King's Water Research Group co-convenes global conference on food and water security

Posted By News On November 20, 2012 - 3:30pm

A team of experts from King's College London have played a major role in delivering an international conference on food and water security in Qatar this week. The Food Security in Dry Lands (FSDL) conference has been organised in the run up to the forthcoming UN climate meeting (COP18) later this month, where 'climate-smart' agriculture is expected to be a key focus.

The King's Water Research Group have contributed to the new Doha Declaration, which states that by 2022, participating countries -Qatar, Kenya, Tanzania, Chad, Egypt, Jordan, Saudi Arabia, South Africa, Nigeria, Sudan, Algeria, Morocco, Tunisia- will allocate 10 percent of their national public expenditure towards programmes to achieve food security on an environmentally, economically and socially sustainable basis.

With increasing scarcity of water due to intensive agriculture and climate disruption, and 30 percent of food production in OECD countries being thrown away instead of consumed, the task of managing food and water resources more efficiently and improving the security of supply is set to become one of the biggest challenges for policy makers in the 21st century.

The team from the King's, led by Professor Tony Allan, organised sessions on responsible direct investment in food and water covering issues of environmental sustainability, land and water rights and preparedness for climate change.

Foreign direct investment (FDI) occurs when nations that are economically rich, but poor in land and water resources, like Qatar, invest in agricultural production in countries that may be economically poor but with abundant land and water. FDI is seen as one of the strategies to increase global food security by improving the productivity of poorly yielding lands through technology and improvements in infrastructure.

Professor Allan said: 'We must not under-estimate the importance of the food supply chain, and key players in the private sector who manage the strategic resources of land and water. Farmers and all the other agents in the food-supply chain operate in a market that is blind to water's true value – even though so much water is embedded in food consumption.'

He also highlighted the dangers of some under-informed investors unwilling to recognise the painful lessons learned in regions where water had been over-allocated.
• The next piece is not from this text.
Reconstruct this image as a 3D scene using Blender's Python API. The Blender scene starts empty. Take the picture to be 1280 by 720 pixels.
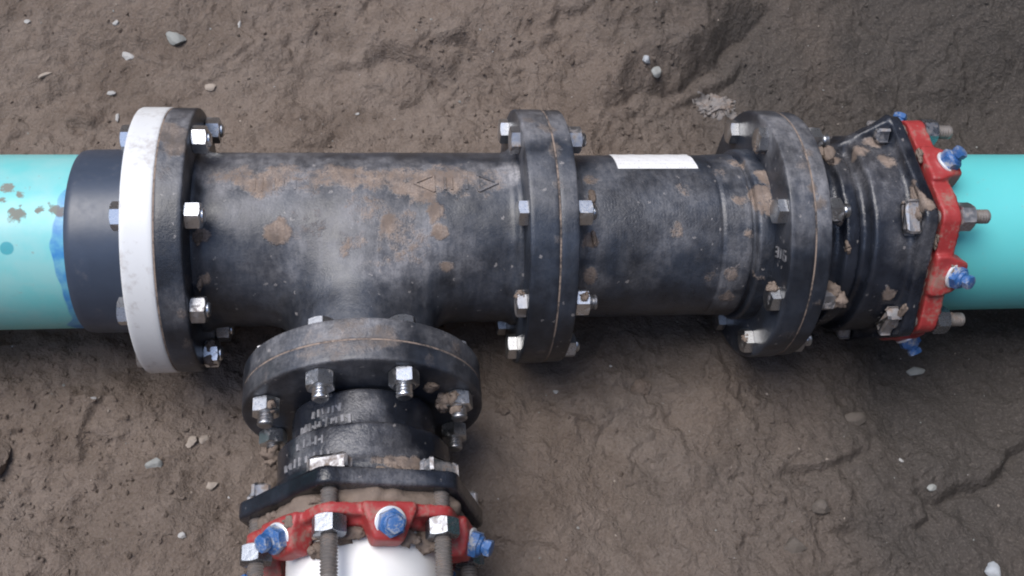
import bpy, math, random
import numpy as np
from mathutils import Vector, Matrix, Quaternion

# ------------------------------------------------------------------ camera, sky, sun, exposure
scene = bpy.context.scene
AX = 0.175                      # height of the pipe axis above the trench floor
cam_d = bpy.data.cameras.new('camera'); cam = bpy.data.objects.new('camera', cam_d)
scene.collection.objects.link(cam); scene.camera = cam
CAM_M = ((0.99114734, 0.01693755, -0.13168169), (-0.08231728, 0.85657643, -0.5094121), (0.10416724, 0.51574213, 0.8503877))
CAM_C = (0.0536056, -0.7815200, 1.1699314 + AX)
m4 = Matrix(CAM_M).to_4x4(); m4.translation = CAM_C
cam.matrix_world = m4
cam_d.sensor_width = 36.0; cam_d.lens = 36.0 * 1301.82 / 1280.0
cam_d.clip_start = 0.02; cam_d.clip_end = 500

SUN_DIR = Vector((-0.40, 0.06, 1.0)).normalized()
world = bpy.data.worlds.new('World'); scene.world = world; world.use_nodes = True
wn = world.node_tree.nodes; wl = world.node_tree.links
sky = wn.new('ShaderNodeTexSky'); sky.sky_type = 'NISHITA'; sky.sun_disc = False
sky.sun_elevation = math.asin(SUN_DIR.z); sky.sun_rotation = math.atan2(SUN_DIR.x, SUN_DIR.y)
sky.air_density = 1.0; sky.dust_density = 1.5; sky.ozone_density = 1.0; sky.altitude = 100
wl.new(sky.outputs[0], wn['Background'].inputs[0]); wn['Background'].inputs[1].default_value = 0.128
sun_d = bpy.data.lights.new('sun', 'SUN'); sun_d.energy = 1.4; sun_d.angle = math.radians(42); sun_d.color = (1.0, 0.965, 0.92)
sun = bpy.data.objects.new('sun', sun_d); scene.collection.objects.link(sun)
sun.rotation_mode = 'QUATERNION'; sun.rotation_quaternion = SUN_DIR.to_track_quat('Z', 'Y'); sun.location = (0, 0, 5)
vs = scene.view_settings; vs.view_transform = 'Standard'; vs.look = 'None'; vs.exposure = 1.12; vs.gamma = 1.0; vs.use_curve_mapping = False

scene.cycles.pixel_filter_type = 'BLACKMAN_HARRIS'; scene.cycles.filter_width = 2.0      # soft phone optics

# ------------------------------------------------------------------ numeric helpers
def _h(ix, iy, iz, s):
    n = (ix * 73856093) ^ (iy * 19349663) ^ (iz * 83492791) ^ (s * 2654435761)
    n = n & 0xffffffff
    n = ((n ^ (n >> 15)) * 0x2c1b3c6d) & 0xffffffff
    n = ((n ^ (n >> 12)) * 0x297a2d39) & 0xffffffff
    return ((n ^ (n >> 15)) & 0xffffff) / float(0xffffff)
def noise3(x, y, z, s=0):
    x, y, z = np.broadcast_arrays(np.asarray(x, float), np.asarray(y, float), np.asarray(z, float))
    fx, fy, fz = np.floor(x), np.floor(y), np.floor(z)
    ix, iy, iz = fx.astype(np.int64), fy.astype(np.int64), fz.astype(np.int64)
    tx, ty, tz = x - fx, y - fy, z - fz
    q = lambda t: t * t * t * (t * (t * 6 - 15) + 10)
    tx, ty, tz = q(tx), q(ty), q(tz)
    def L(dy, dz):
        a = _h(ix, iy + dy, iz + dz, s); b = _h(ix + 1, iy + dy, iz + dz, s)
        return a + (b - a) * tx
    c0 = L(0, 0) * (1 - ty) + L(1, 0) * ty
    c1 = L(0, 1) * (1 - ty) + L(1, 1) * ty
    return (c0 * (1 - tz) + c1 * tz) * 2 - 1
def noise2(x, y, s=0):
    x, y = np.broadcast_arrays(np.asarray(x, float), np.asarray(y, float))
    fx, fy = np.floor(x), np.floor(y); ix, iy = fx.astype(np.int64), fy.astype(np.int64)
    tx, ty = x - fx, y - fy
    q = lambda t: t * t * t * (t * (t * 6 - 15) + 10)
    tx, ty = q(tx), q(ty); z = np.zeros_like(ix)
    a = _h(ix, iy, z, s); b = _h(ix + 1, iy, z, s); c = _h(ix, iy + 1, z, s); d = _h(ix + 1, iy + 1, z, s)
    return ((a + (b - a) * tx) * (1 - ty) + (c + (d - c) * tx) * ty) * 2 - 1
def fbm2(x, y, o=4, s=0, g=.5):
    r = 0; a = 1.0
    for i in range(o):
        c, sn = math.cos(.6 * i + .3), math.sin(.6 * i + .3)
        r = r + a * noise2((x * c - y * sn) * 2.03 ** i + 7.1 * i, (x * sn + y * c) * 2.03 ** i - 3.7 * i, s + i); a *= g
    return r
def fbm3(P, sc, o=3, s=0):
    r = 0; a = 1.0
    for i in range(o):
        k = sc * 2.03 ** i
        r = r + a * noise3(P[:, 0] * k + 5.3 * i, P[:, 1] * k - 2.1 * i, P[:, 2] * k + 9.7 * i, s + i); a *= .5
    return r
def worley(x, y, s=0):
    fx, fy = np.floor(x), np.floor(y); ix, iy = fx.astype(np.int64), fy.astype(np.int64)
    best = np.full(np.shape(x), 9.0); z = np.zeros_like(ix); hid = np.zeros(np.shape(x))
    for dx in (-1, 0, 1):
        for dy in (-1, 0, 1):
            px = ix + dx + _h(ix + dx, iy + dy, z, s); py = iy + dy + _h(ix + dx, iy + dy, z, s + 1)
            d = (px - x) ** 2 + (py - y) ** 2
            w = d < best; best = np.where(w, d, best); hid = np.where(w, _h(ix + dx, iy + dy, z, s + 2), hid)
    return np.sqrt(best), hid
def sst(a, b, x):
    t = np.clip((x - a) / (b - a), 0, 1); return t * t * (3 - 2 * t)

# ------------------------------------------------------------------ object helpers
COL = scene.collection
def tag(o, label=None, cat=None, group=None, kind=None):
    if label: o['label'] = label
    if cat: o['category'] = cat
    if group: o['group'] = group
    if kind: o['kind'] = kind
    return o
def thing(name, loc, label, cat, group=None):
    o = bpy.data.objects.new(name, None); o.empty_display_size = .05; o.location = loc; COL.objects.link(o)
    return tag(o, label, cat, group)
def mesh(name, V, F, mat, smooth=40):
    me = bpy.data.meshes.new(name); V = np.asarray(V, float)
    me.from_pydata(V.tolist() if len(V) < 40000 else V, [], F if isinstance(F, list) else F.tolist())
    me.materials.append(mat); me.update()
    if smooth:
        me.shade_smooth()
        if smooth < 180: me.set_sharp_from_angle(angle=math.radians(smooth))
    return me
def obj(name, me, parent=None, loc=None, rot=None, frame=True):
    o = bpy.data.objects.new(name, me); COL.objects.link(o)
    if parent is not None:
        o.parent = parent
        if loc is None and frame: loc = Vector((0, 0, AX)) - parent.location   # mesh is drawn in the pipe-axis frame
    if loc is not None: o.location = loc
    if rot is not None: o.rotation_mode = 'QUATERNION'; o.rotation_quaternion = rot
    return o
def attr(me, name, vals):
    a = me.attributes.new(name, 'FLOAT', 'POINT'); a.data.foreach_set('value', np.asarray(vals, np.float32))
def blobmask(V, blobs, warp=.35):
    """soft union of round patches with a ragged outline"""
    m = np.zeros(len(V)); n = fbm3(V, 70, 3, 11) * warp
    for x, y, z, r, s in blobs:
        d = np.sqrt(((V - np.array((x, y, z))) ** 2).sum(1)) / r
        m = np.maximum(m, s * sst(1.35, .45, d + n))
    return m
def dirty(me, mud=(), dust=()):
    n = len(me.vertices); c = np.empty(n * 3); me.vertices.foreach_get('co', c); V = c.reshape(-1, 3)
    attr(me, 'mud', blobmask(V, mud) if mud else np.zeros(n)); attr(me, 'dust', blobmask(V, dust, .25) if dust else np.zeros(n))
    return me

def lathe(prof, seg=128, axis='X', c=(0, 0, 0), step=.006, caps=True):
    """prof: list of (axial, radius)"""
    P = [prof[0]]
    for a, b in zip(prof[:-1], prof[1:]):
        k = max(1, int(math.ceil(math.hypot(b[0] - a[0], b[1] - a[1]) / step)))
        for i in range(1, k + 1): P.append((a[0] + (b[0] - a[0]) * i / k, a[1] + (b[1] - a[1]) * i / k))
    P = np.array(P); n = len(P); th = np.linspace(0, 2 * np.pi, seg, endpoint=False)
    A = np.repeat(P[:, 0], seg); R = np.repeat(P[:, 1], seg); T = np.tile(th, n)
    if axis == 'X': V = np.stack([A, -R * np.cos(T), R * np.sin(T)], 1)
    elif axis == 'Y': V = np.stack([R * np.cos(T), A, R * np.sin(T)], 1)
    else: V = np.stack([R * np.cos(T), R * np.sin(T), A], 1)
    V = V + np.array(c); F = []
    flip = axis == 'Z'
    for i in range(n - 1):
        a, b = i * seg, (i + 1) * seg
        for j in range(seg):
            k = (j + 1) % seg
            q = (a + j, a + k, b + k, b + j)
            F.append(q if flip else q[::-1])
    if caps:
        s0 = list(range(seg)); s1 = [(n - 1) * seg + j for j in range(seg)]
        F.append(tuple(s0[::-1] if flip else s0)); F.append(tuple(s1 if flip else s1[::-1]))
    return V, F
def nets(f, lo, hi, h):
    """naive surface nets: polygon mesh of the zero set of a distance function"""
    lo, hi = np.array(lo, float), np.array(hi, float); n = np.ceil((hi - lo) / h).astype(int) + 1
    ax = [lo[i] + h * np.arange(n[i]) for i in range(3)]
    G = np.stack(np.meshgrid(*ax, indexing='ij'), -1).reshape(-1, 3)
    S = np.concatenate([f(g) for g in np.array_split(G, max(1, len(G) // 200000))]).reshape(n)
    ins = S < 0; cs = n - 1
    cnt = np.zeros(cs, int); acc = np.zeros(tuple(cs) + (3,)); ne = np.zeros(cs)
    cor = [(i, j, k) for i in (0, 1) for j in (0, 1) for k in (0, 1)]
    sl = lambda c: tuple(slice(c[d], c[d] + cs[d]) for d in range(3))
    for c in cor: cnt += ins[sl(c)]
    act = (cnt > 0) & (cnt < 8)
    for a in cor:
        for d in range(3):
            if a[d]: continue
            b = list(a); b[d] = 1
            va, vb = S[sl(a)], S[sl(b)]; x = (va < 0) != (vb < 0)
            t = np.where(x, va / np.where(x, va - vb, 1), 0)
            p = np.zeros(tuple(cs) + (3,)); p[...] = a; p[..., d] += t
            acc += p * x[..., None]; ne += x
    idx = -np.ones(cs, int); w = np.argwhere(act); idx[act] = np.arange(len(w))
    V = lo + h * (w + acc[act] / ne[act][:, None])
    F = []
    for d in range(3):
        e = [0, 0, 0]; e[d] = 1; u, v = (d + 1) % 3, (d + 2) % 3
        A = ins[tuple(slice(0, n[q] - e[q]) for q in range(3))]; B = ins[tuple(slice(e[q], n[q]) for q in range(3))]
        E = np.argwhere(A != B)
        E = E[(E[:, u] > 0) & (E[:, v] > 0) & (E[:, u] < n[u] - 1) & (E[:, v] < n[v] - 1)]
        sgn = A[tuple(E.T)]
        q = []
        for du, dv in ((1, 1), (0, 1), (0, 0), (1, 0)):
            c = E.copy(); c[:, u] -= du; c[:, v] -= dv; q.append(idx[tuple(c.T)])
        Q = np.stack(q, 1); Q[~sgn] = Q[~sgn][:, ::-1]; F.append(Q)
    F = np.concatenate(F); F = F[(F >= 0).all(1)]
    for _ in range(3):
        d0 = f(V); g = np.stack([(f(V + np.eye(3)[k] * h * .1) - f(V - np.eye(3)[k] * h * .1)) / (h * .2) for k in range(3)], 1)
        V = V - np.clip(d0 / np.maximum((g * g).sum(1), .2), -h * .5, h * .5)[:, None] * g
    return V, F
def smin(a, b, k):
    h = np.clip(.5 + .5 * (b - a) / k, 0, 1); return b + (a - b) * h - k * h * (1 - h)
def smax(a, b, k): return -smin(-a, -b, k)
def sd_cyl(r, a, R, a0, a1, rd=.002):
    dx = r - R + rd; dy = np.abs(a - (a0 + a1) / 2) - (a1 - a0) / 2 + rd
    return np.minimum(np.maximum(dx, dy), 0) + np.sqrt(np.maximum(dx, 0) ** 2 + np.maximum(dy, 0) ** 2) - rd
def sd_box(x, y, z, hx, hy, hz, rd=.002):
    qx, qy, qz = np.abs(x) - hx + rd, np.abs(y) - hy + rd, np.abs(z) - hz + rd
    return np.sqrt(np.maximum(qx, 0) ** 2 + np.maximum(qy, 0) ** 2 + np.maximum(qz, 0) ** 2) + np.minimum(np.maximum(qx, np.maximum(qy, qz)), 0) - rd
def sd_hex(x, y, ap):
    """hexagon, corners on +x (pointing), apothem ap"""
    px, py = np.abs(x), np.abs(y)
    k = (-.8660254, .5, .57735027)
    t = 2 * np.minimum(k[0] * px + k[1] * py, 0); px = px - t * k[0]; py = py - t * k[1]
    px = px - np.clip(px, -k[2] * ap, k[2] * ap); py = py - ap
    return np.sqrt(px ** 2 + py ** 2) * np.sign(py)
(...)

Dr Mark Mulligan from King's presented on the risks and opportunities for foreign direct investment in agriculture. He demonstrated the use of the King's WaterWorld policy support system and database for examining the opportunities for, and risks of, investments in agricultural development in a wide range of contexts globally.
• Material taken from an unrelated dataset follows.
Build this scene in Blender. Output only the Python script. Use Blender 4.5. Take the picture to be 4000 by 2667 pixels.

The FDI sessions at the conference were co-convened by King's and the Qatar Energy and Environment Institute, with support from the Qatar National Food Security Programme. They included speakers from key investors, international organisations and academics, who have been working on the topic in the past years.

Collaborating groups at the conference included representatives from the International Land Coalition, the International Water Management Institute as well as academics from Princeton and Purdue, who provided their perspectives on FDI in agricultural land in developing countries. The session emphasised the role of small farmers, local communities and the environment in order to inform decision-makers from the Middle East about the complex nature of the topic.